Need some info please.
I have a host part of a DRS and HA Cluster. DRS set to manual at the moment for other reasons.
Host has 104GB of memory. One VM runs on this host. VM has 100GB vRAM
When trying to create a 100GB memory reservation for the VM I get the error that there is not enough memory available on the host. Why is that?
No other VMs running on the host. I also set the admission control to Disable: Allow VM power on operations that violate availability contraints.
Any help?
You are probably running into a situation where your VM's memory overhead requirement. What does the memory overhead reading on the VM's summary tab specify? I'll wager that that amount plus whatever ESXi's system overhead is going to be greater than 4GB, for a VM with 12 cores and 100GB. Look at PMEM/MB and see how much vmk is using; that is the amount of "mangement memory" being used (not VM related).

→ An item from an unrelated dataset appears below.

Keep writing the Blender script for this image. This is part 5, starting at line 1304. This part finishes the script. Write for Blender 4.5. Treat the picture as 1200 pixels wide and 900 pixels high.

Next question: if this is the only VM that will be running on the host, then why are you bothering creating a reservation?
I suspect you are exceeding the limit because of the memory overhead. How many vCPU's does the VM have allocated?
you have to consider the memory overhead + system overhead in your calculation.
Where can I see the current memory overhead and system overhead?
Via ESXTOP OVHD for the VM is 774, OVHD MAX = 840.
System overhead by that you mean memory used by system (service console in the older days)? That at the moment is 383.
So if you calculate all this you should still be able to give a reservation of 102GB? What am I missing?
Sorry, 12 vCPUs..
Anyone..
You are probably running into a situation where your VM's memory overhead requirement. What does the memory overhead reading on the VM's summary tab specify? I'll wager that that amount plus whatever ESXi's system overhead is going to be greater than 4GB, for a VM with 12 cores and 100GB. Look at PMEM/MB and see how much vmk is using; that is the amount of "mangement memory" being used (not VM related).
Next question: if this is the only VM that will be running on the host, then why are you bothering creating a reservation?
PMEM/MB = 2031 vmk
Memory overhead = 1.2GB
So all overhead = 3.9GB.
Now is starting to makes sense. Was cutting it way to close, didnt know about the PMEM/MB vmk value.
Well, we are struggling with SQL performance problems, and SQL prefers a memory reservation, even though ballooning wont take please since there is only one VM on the host?
With regards to your SQL performance problems, have you investigated your storage stack. I would take a close look at disk latency and disk queue lengths in the first instance (this along with the other usual suspects, RAM including virtual memory, processor queue lengths, and network output queue).
johanswa wrote:
PMEM/MB = 2031 vmk
Memory overhead = 1.2GB
So all overhead = 3.9GB.
Now is starting to makes sense. Was cutting it way to close, didnt know about the PMEM/MB vmk value.
Well, we are struggling with SQL performance problems, and SQL prefers a memory reservation, even though ballooning wont take please since there is only one VM on the host?
SQL prefers a memory reservation - Where did you get this idea from? Have you had Microsoft or someone who is an expert in SQL performance take a look at your environment? Keep in mind that just because "Task Manager" says sqlservr.exe is consuming, say 99GB of memory, doesn't mean that it is actually *using* that much memory... it is going to claim at a minimum what the SQL admin set as the minimum memory for the instance, and usually will grab much more, if it is available, for buffer space (call it cache for sake of discussion). When Windows encounters memory pressure, SQL will give some of that memory back.
I agree with jrmunday that you need to consider looking at your I/O. You might have some tweaks either in your storage system, or maybe you have an unoptimized query, or bad application code, or some indexes that need to be created, or something else that causes more I/O than necessary. Managing SQL performance is a complex undertaking that requires expertise from several IS diciplines to handle, at times.